The Weight of Block’s Voter Fraud Report

The details reporters choose to emphasize can make a big difference in the weight a reader assigns to a story, and Ken Block’s just-released report on voter registrations and potential fraud provides a good example.

Katherine Gregg’s Providence Journal article seems to me to emphasize Block’s finding that more than 30% of registered voters (143,111) in Rhode Island “did not register to vote with either a Social Security number or driver’s license number.”  Kim Kalunian on WPRI doesn’t even mention that number, focusing instead on the 100 Rhode Islanders who seem to have voted in two places and 225 who registered at non-residential addresses.

That’s quite a spread on the magnitude of the issue.

Most of the 143,111 voters who didn’t register with a Social Security number or driver’s license did so before that was a requirement in the law, so to me, the key number is 22,389.  That’s the number of people who registered without those numbers after the law supposedly required it.  Numbers in the tens of thousands are clearly within the range of having real effects on Rhode Island races.

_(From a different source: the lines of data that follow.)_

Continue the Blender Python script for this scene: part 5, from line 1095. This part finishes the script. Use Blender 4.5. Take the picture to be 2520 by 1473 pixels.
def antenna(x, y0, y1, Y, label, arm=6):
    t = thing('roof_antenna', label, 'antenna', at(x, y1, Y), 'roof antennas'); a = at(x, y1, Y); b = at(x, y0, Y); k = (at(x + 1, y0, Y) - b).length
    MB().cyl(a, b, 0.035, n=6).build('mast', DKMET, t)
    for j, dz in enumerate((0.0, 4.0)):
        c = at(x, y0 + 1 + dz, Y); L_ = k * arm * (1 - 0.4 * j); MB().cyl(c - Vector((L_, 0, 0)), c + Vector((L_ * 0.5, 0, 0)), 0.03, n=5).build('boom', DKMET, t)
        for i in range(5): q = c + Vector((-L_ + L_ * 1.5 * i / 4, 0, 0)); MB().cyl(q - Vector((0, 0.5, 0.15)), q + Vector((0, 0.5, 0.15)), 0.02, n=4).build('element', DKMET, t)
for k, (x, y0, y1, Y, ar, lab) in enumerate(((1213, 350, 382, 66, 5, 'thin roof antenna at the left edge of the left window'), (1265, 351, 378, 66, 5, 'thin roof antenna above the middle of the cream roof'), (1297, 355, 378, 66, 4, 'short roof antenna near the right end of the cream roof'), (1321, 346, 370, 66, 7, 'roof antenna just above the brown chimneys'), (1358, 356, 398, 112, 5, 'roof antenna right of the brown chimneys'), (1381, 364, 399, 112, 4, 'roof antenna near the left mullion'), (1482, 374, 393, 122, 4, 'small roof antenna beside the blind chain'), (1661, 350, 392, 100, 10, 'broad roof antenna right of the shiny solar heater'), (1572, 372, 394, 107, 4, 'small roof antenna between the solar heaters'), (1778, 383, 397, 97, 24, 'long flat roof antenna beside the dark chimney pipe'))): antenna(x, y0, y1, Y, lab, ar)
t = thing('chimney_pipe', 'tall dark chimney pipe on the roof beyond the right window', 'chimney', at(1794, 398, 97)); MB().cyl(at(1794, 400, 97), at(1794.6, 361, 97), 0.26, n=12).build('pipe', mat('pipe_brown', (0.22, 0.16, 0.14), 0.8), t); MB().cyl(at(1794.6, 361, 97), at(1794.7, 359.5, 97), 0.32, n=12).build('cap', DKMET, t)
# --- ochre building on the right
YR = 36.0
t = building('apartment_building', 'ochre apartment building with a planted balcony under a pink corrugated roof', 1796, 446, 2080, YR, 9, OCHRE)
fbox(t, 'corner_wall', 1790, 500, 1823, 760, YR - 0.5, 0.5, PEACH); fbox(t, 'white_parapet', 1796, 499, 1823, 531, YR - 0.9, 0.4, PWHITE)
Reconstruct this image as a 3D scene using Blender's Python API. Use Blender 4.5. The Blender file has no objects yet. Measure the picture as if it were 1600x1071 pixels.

Tie that with Block’s description of registration process’s clear vulnerabilities:

A letter would be sent by the U.S. postal service to the address provided on the voter registration application [that had been submitted via mail]. If the letter is not returned as undeliverable, then the applicant is duly registered and no further checks would be performed unless the registration was challenged by a person or entity outside of government. If the letter was returned as undeliverable or if the improperly listed commercial business returned the letter with a postal comment that the registering individual did not live at that address, then the application would be put on hold.

Assuming the John Jacob Jingleheimer Schmidt voter application was approved, the individual claiming to be Schmidt would need to provide a photo ID to obtain a state-issued voter ID card in order to then cast an actual vote. Schmidt could obtain a voter ID card by submitting a wide range of identity items that fail to meet the social security number and driver’s license number threshold outlined in the federal HAVA law, such as a gym membership photo ID.

The kicker is that nobody would check that such a gym actually exists.  So, somebody intending voter fraud could send in a registration form using any address that would be unlikely to bounce and then complete the registration with a fake ID card from a fictional business printed at Staples.